DIRECTIONS> Repeat, exactly, the run of lines that opens with the line containing "for bx, by, rx, ry, tl" and closes with the line containing "i in range(20)]]", and leave all other lines out.

+++ INFORMATION SUPPLIED +++

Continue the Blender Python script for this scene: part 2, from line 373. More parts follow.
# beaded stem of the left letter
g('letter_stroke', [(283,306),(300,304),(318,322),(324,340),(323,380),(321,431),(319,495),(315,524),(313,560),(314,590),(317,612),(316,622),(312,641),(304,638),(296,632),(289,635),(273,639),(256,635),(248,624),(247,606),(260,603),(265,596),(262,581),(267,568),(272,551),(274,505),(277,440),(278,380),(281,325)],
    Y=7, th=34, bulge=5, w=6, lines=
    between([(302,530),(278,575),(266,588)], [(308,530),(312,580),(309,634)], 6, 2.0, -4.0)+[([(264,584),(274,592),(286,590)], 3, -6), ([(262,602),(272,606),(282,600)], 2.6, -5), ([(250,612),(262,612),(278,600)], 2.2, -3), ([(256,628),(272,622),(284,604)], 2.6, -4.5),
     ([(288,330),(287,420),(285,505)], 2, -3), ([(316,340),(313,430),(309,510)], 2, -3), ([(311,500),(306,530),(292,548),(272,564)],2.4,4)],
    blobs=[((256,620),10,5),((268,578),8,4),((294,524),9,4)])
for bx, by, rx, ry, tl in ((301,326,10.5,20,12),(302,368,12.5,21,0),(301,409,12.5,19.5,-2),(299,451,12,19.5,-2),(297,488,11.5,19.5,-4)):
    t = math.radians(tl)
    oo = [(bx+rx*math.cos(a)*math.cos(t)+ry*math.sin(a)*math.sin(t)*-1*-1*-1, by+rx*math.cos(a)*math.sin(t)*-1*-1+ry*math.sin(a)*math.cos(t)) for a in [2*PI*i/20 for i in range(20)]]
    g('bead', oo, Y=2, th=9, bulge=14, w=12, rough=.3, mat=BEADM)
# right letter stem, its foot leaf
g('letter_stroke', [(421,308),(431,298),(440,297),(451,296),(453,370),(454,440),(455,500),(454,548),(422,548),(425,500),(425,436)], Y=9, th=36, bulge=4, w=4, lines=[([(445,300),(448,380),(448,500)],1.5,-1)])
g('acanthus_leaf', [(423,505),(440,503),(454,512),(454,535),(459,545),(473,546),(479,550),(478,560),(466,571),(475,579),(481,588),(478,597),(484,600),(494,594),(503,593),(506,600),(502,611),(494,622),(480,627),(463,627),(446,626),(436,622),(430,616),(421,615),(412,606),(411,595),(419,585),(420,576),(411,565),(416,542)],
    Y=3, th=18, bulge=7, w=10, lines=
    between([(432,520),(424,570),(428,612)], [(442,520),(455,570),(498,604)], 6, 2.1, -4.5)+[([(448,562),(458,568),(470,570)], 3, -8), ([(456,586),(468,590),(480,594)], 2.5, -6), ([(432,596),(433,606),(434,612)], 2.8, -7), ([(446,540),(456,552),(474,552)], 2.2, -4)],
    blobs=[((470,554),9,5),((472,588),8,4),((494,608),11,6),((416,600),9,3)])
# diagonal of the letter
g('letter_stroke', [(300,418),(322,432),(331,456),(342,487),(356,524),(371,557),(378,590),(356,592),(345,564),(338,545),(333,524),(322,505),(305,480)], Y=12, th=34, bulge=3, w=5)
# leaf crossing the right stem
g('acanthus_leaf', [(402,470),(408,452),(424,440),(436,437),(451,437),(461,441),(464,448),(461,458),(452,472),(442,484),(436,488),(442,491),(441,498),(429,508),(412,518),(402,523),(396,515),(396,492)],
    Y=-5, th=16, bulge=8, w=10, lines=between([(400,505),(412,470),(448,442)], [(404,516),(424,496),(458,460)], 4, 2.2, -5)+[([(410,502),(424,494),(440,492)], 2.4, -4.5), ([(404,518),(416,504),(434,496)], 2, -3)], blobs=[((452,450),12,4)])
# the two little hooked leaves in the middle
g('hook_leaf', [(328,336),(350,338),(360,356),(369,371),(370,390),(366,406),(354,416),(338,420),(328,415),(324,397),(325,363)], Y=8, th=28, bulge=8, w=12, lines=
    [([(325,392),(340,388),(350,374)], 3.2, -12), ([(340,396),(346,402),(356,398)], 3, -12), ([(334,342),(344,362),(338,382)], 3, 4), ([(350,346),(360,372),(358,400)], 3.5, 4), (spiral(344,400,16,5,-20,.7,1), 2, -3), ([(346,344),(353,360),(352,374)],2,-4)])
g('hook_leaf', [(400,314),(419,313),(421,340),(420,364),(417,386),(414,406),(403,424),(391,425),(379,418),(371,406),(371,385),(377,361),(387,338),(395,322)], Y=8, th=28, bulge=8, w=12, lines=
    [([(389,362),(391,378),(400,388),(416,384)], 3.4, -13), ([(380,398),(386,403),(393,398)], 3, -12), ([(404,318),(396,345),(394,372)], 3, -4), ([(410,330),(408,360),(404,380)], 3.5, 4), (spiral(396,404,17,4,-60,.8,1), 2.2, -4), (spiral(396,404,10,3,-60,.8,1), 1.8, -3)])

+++

EXERCISE OUTPUT>
for bx, by, rx, ry, tl in ((301,326,10.5,20,12),(302,368,12.5,21,0),(301,409,12.5,19.5,-2),(299,451,12,19.5,-2),(297,488,11.5,19.5,-4)):
    t = math.radians(tl)
    oo = [(bx+rx*math.cos(a)*math.cos(t)+ry*math.sin(a)*math.sin(t)*-1*-1*-1, by+rx*math.cos(a)*math.sin(t)*-1*-1+ry*math.sin(a)*math.cos(t)) for a in [2*PI*i/20 for i in range(20)]]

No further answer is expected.